The BRRRR method gets talked about a lot—Buy, Renovate, Rent, Refinance, Repeat. Most people treat it like a simple formula you can follow step by step.
That hasn’t been my experience.
Over time, I’ve come to look at BRRRR as a system that only works when each piece is handled with intention. It starts with the purchase. If the deal isn’t strong going in, everything that follows becomes harder to execute.
I focus heavily on buying below market value, often through off-market opportunities where there’s room to improve the property in a meaningful way. That gives me options on the renovation side, which is where a lot of investors lose control of the deal.
There’s a clear difference between making a property look good and actually increasing its value in a way that shows up on an appraisal. Cosmetic upgrades might help with rent, but they don’t always translate into higher valuations.
What has worked for me is focusing on how the property functions. That could mean improving layouts, adding legal bedrooms, ensuring proper egress, upgrading ventilation, or bringing everything up to code. These aren’t always the most exciting upgrades, but they consistently produce results that matter.
Every renovation decision ties back to return. If it doesn’t improve rent, strengthen tenant quality, or support a better refinance, it needs to be reconsidered.
Refinancing is another step that gets oversimplified. Pulling money out is only part of the equation. The real goal is to position the property so it performs well over time. That means locking into the right financing and placing tenants who will treat the property well and stay longer.
The Shift From Job to Business
Like a lot of people, I didn’t start out thinking this would become my full-time focus.
I was working a regular job while building my portfolio on the side. Most of that time was spent after hours and on weekends, managing renovations and dealing with the realities that come with tenants and older properties.
I kept reinvesting and stayed consistent.
Eventually, the portfolio reached a point where it could support my lifestyle. Walking away from a steady paycheck wasn’t easy, but it was a decision that made sense based on what I had built.
What changed for me wasn’t how much I worked, it was what I was working on. The effort I was putting in was now building something for myself. The decisions carried more weight, but so did the upside.
Creating an Edge Through Vertical Integration
As the business grew, one of the biggest challenges was relying on outside contractors. Timelines would stretch, costs would shift, and quality wasn’t always where it needed to be.

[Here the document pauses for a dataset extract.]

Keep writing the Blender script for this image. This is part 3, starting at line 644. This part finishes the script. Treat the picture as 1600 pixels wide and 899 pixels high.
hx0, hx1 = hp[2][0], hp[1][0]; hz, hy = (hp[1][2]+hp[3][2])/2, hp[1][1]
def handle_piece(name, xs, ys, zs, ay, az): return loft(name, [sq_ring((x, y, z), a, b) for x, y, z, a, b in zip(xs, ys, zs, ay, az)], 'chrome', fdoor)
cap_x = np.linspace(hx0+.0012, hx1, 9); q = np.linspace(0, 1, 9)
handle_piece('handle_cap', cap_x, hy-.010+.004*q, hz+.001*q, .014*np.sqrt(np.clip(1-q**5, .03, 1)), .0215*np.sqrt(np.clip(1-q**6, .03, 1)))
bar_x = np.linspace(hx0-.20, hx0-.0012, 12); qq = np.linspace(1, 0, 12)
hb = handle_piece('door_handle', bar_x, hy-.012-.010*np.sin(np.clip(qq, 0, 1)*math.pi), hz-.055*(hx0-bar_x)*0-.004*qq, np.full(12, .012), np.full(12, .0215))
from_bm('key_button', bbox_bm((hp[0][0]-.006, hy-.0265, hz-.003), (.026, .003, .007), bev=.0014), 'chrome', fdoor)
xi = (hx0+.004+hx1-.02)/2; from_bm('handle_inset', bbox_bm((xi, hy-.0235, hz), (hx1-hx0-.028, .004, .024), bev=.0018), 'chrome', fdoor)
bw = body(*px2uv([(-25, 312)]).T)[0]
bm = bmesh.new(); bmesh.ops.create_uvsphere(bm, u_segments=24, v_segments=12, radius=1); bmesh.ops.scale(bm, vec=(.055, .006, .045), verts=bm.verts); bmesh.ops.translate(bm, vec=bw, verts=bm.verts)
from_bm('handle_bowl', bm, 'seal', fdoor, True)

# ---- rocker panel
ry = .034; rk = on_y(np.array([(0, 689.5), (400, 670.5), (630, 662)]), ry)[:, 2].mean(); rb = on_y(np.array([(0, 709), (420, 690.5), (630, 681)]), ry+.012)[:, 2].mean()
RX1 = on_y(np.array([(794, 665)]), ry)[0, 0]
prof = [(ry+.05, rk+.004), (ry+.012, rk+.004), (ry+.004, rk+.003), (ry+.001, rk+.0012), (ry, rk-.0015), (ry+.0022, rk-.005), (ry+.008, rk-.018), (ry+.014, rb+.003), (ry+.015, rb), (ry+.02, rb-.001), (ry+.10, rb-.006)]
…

That led me to start SPM Inc., a construction and renovation company that works with investors, homeowners, and joint venture partners.
Bringing that piece in-house changed how I operate. I have more control over timelines, costs, and the standard of work across projects. It also allows for better planning before a renovation even starts, since the investment strategy and construction plan are aligned from the beginning.
Being involved on both sides of the deal has given me a better understanding of where value is actually created and where money tends to get lost.
Systems Built Through Experience
One of the biggest improvements in my business came from building systems around the day-to-day operations.
Tenant screening, lease structures, bookkeeping, capital expenditure tracking, and joint venture reporting are all handled through processes that have been refined over time. Renovation scopes and budgets follow a consistent framework rather than being built from scratch each time.
None of this came from getting everything right early on.
Most of these systems were developed after running into issues that could have been handled better. A tenant situation that could have been avoided. A project that went over budget. A refinance that didn’t unfold as expected.
Each situation forced me to adjust how I operate. That’s where real progress came from.
Taking Action When It Counts
A lot of people spend years getting ready to invest.
They read, study the market, and wait for the right moment. At some point, that preparation turns into hesitation.
The biggest difference in my own path came from taking action early, even when I didn’t have every answer. That doesn’t mean moving without thinking things through. It means making informed decisions and being willing to learn through experience.
If I had waited until everything felt certain, I wouldn’t have moved forward.
For newer investors, working with someone who has already been through different market conditions can make a big difference. There’s value in learning from someone who has dealt with tenant issues, financing challenges, and the ups and downs that come with holding property over time.
Giving up a portion of a deal isn’t always a downside if it helps you avoid costly mistakes and move forward with more confidence.
A Long-Term Approach
Real estate works best when it’s approached with a long-term mindset.
That means buying with a margin, making decisions during renovations that support the overall performance of the asset, and structuring financing in a way that allows the property to hold up over time. It also means putting systems in place so the business can run without constant stress.
About ten years ago, I started by renting out a few bedrooms and getting a feel for what passive income could look like.
Today, I’m running a portfolio, a renovation company, and working with partners on multiple projects. It didn’t happen overnight, and there were plenty of adjustments along the way.
It started with taking action and continuing to move forward, even when things weren’t fully clear. The opportunities are still there. The difference is that fewer people are willing to step into them when the path isn’t obvious.